Our processors benefit from “SIMD” instructions. These instructions can operate on several values at once, thus greatly accelerating some algorithms. Earlier, I reported that you can multiply the speed of common (fast) random number generators such as PCG and xorshift128+ by a factor of three or four by vectorizing them using SIMD instructions.

A reader challenged me: is this actually useful in practice?

There are problems where the generation of random number is critical to the performance. That is the case in many simulations, for example. The simplest and best known one is probably the random shuffling of arrays. The standard algorithm is quite simple:

for (i = size; i > 1; i--) {
  var j = random_number(i);
  switch_values(array, i, j);
}

If you are interested, O’Neill wrote a whole blog post of this specific problem.

So can I accelerate the shuffling of an array using SIMD instructions?

So I threw together a vectorized shuffle and a regular (scalar) shuffle, both of them using O’Neill’s PCG32. The net result? I almost double the speed using SIMD instructions when the array is in cache:

SIMD shuffle 3.5 cycles per entry
scalar shuffle 6.6 cycles per entry

My code is available. I do not do anything sophisticated so I expect it is possible to do a lot better. My sole goal was to demonstrate that SIMD random number generators are practical.

Published by

Daniel Lemire

A computer science professor at the University of Quebec (TELUQ).

2 thoughts on “Are vectorized random number generators actually useful?”

  1. I was optimizing one of my Monte Carlo simulation programs not so long ago.
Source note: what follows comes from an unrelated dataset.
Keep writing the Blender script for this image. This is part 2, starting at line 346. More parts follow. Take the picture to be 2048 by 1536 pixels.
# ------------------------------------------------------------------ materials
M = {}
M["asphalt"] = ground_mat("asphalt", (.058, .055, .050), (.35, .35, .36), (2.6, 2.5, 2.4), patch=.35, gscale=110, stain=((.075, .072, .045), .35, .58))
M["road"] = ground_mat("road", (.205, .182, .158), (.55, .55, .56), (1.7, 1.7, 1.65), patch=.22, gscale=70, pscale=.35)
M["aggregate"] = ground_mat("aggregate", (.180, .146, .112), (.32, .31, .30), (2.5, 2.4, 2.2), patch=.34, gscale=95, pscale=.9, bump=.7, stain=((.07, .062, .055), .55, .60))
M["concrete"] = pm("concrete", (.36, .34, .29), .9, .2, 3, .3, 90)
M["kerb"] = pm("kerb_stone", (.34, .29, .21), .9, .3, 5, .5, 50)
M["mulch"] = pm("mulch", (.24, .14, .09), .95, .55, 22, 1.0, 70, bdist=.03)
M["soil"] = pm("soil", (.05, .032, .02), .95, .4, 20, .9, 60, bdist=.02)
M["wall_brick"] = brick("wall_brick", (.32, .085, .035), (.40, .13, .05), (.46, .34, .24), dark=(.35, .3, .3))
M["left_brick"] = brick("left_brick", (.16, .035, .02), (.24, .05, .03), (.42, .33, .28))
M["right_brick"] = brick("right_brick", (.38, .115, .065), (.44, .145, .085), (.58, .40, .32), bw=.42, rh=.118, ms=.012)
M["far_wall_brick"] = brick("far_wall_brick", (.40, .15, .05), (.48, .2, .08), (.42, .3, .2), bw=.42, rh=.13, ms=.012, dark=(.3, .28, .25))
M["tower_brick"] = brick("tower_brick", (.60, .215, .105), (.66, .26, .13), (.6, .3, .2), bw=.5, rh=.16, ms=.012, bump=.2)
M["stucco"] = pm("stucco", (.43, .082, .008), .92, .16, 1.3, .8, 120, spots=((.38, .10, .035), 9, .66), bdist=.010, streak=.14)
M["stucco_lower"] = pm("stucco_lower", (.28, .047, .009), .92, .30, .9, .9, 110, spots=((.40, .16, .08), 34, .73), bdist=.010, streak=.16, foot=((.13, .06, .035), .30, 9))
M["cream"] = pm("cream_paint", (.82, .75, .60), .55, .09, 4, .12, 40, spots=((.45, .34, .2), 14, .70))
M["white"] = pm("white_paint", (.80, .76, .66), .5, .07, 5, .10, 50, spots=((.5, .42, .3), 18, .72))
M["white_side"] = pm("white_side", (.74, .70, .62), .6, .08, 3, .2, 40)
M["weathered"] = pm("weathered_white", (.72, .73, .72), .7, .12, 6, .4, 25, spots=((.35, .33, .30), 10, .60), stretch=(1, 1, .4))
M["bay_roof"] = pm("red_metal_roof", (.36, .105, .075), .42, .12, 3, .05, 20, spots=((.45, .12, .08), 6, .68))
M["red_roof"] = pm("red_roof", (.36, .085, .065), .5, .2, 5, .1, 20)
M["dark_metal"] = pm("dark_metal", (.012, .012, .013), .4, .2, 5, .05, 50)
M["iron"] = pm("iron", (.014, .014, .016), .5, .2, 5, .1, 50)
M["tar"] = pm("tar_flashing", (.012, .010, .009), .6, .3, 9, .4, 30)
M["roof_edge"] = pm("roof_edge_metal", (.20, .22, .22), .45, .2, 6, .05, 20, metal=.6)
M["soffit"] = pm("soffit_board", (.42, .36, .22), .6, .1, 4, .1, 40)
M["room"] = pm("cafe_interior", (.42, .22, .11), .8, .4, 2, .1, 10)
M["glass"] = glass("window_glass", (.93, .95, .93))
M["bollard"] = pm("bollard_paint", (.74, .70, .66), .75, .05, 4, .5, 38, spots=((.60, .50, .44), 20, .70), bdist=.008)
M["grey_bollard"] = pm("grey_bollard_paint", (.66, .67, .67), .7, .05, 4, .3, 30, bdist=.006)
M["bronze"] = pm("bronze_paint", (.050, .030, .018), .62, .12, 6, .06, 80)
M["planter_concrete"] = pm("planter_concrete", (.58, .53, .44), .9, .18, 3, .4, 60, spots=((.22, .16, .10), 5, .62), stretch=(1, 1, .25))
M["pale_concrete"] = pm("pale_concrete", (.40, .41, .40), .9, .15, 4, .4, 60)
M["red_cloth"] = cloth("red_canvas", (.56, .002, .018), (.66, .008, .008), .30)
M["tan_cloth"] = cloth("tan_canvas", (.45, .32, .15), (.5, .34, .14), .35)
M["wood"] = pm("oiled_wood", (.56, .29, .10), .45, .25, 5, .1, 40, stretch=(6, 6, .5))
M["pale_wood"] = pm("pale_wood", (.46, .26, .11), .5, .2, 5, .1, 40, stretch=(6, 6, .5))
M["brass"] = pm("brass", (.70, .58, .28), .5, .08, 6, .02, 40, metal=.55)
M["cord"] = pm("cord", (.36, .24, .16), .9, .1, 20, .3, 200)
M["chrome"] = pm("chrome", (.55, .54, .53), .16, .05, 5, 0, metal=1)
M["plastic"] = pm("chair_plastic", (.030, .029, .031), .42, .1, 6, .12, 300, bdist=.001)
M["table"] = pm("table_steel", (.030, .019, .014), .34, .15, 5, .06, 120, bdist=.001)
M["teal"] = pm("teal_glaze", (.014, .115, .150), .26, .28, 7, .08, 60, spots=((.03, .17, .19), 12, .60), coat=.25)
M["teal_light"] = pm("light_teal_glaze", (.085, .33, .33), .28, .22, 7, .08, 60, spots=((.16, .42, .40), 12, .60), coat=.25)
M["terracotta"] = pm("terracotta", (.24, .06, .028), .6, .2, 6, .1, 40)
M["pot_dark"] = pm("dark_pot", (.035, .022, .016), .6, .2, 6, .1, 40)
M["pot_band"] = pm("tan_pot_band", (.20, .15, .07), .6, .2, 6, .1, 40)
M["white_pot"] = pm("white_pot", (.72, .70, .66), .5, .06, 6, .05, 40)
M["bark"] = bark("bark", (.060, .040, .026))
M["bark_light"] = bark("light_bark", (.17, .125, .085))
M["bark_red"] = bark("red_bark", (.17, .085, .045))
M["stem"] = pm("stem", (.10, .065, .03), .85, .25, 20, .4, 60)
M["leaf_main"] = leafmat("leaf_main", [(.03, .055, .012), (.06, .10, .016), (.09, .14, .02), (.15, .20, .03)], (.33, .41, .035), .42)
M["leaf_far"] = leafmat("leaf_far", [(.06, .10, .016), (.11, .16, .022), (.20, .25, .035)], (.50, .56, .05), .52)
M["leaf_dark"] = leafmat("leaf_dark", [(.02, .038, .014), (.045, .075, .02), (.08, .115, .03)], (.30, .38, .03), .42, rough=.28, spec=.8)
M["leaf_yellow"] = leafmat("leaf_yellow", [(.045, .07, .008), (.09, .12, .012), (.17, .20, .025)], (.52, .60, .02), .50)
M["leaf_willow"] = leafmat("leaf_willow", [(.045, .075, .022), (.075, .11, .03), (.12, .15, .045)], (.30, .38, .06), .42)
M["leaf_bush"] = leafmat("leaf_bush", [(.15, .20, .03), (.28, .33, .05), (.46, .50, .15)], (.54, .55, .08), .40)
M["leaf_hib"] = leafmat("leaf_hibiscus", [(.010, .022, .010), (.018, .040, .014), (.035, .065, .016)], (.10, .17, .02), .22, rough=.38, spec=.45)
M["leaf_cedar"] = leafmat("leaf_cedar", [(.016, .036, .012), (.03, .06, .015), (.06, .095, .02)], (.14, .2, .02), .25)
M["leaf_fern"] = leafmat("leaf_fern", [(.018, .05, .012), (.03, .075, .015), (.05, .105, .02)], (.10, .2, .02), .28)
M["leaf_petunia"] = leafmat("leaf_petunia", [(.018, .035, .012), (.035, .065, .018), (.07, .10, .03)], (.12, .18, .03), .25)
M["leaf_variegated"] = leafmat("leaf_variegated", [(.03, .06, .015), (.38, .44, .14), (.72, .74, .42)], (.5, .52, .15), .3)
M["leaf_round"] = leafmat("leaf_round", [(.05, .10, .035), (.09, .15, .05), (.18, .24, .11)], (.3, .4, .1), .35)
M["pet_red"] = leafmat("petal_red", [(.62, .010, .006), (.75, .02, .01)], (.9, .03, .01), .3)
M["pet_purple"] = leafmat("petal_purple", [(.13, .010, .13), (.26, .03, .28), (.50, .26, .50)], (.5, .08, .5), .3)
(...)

The program in question was used for simulation of movement of large number of particles under different conditions, but always under assumption that no collisions can occur (large mean free path). Each particle’s movement was therefore totally independent from movement of any other particle. The simulation was already executed in several cores, but I also added another optimization where I used AVX/AVX2 intrinsics. Previously I was simulating the movement of one particle at a time in every thread, but after the optimization I started simulating the movement of four particles simultaneously in every thread. On each step I had to do interpolations, compute results of various equations and so on and optimisation with intrinsics was totally straightforward and it gave a nice (and expected) performance boost. On every step I also had to generate random numbers and I made myself a simple vectorized implementation of xoroshiro128+ and this sped up the simulation nicely, because I could generate 4 pseudorandom numbers at once, i.e. one for every particle. So, to conclude – vectorizing the PRNG turned out to be a good decision in my case.

  2. I’d use the RDRAND machine instruction for everything except Intel messed up their early hardware implementation of it and I get an illegal instruction exception if I try to use it on my laptop.
    Actually my main use is evolutionary algorithms and there was a paper that showed that pseudo-random number generator are just as good as “true” random. Also there are on-line sources of “quantum noise” random numbers.
    The main reason pseudo-random is okay apparently is that the random numbers just need to be non-correlated with the problem and that is a low hurdle.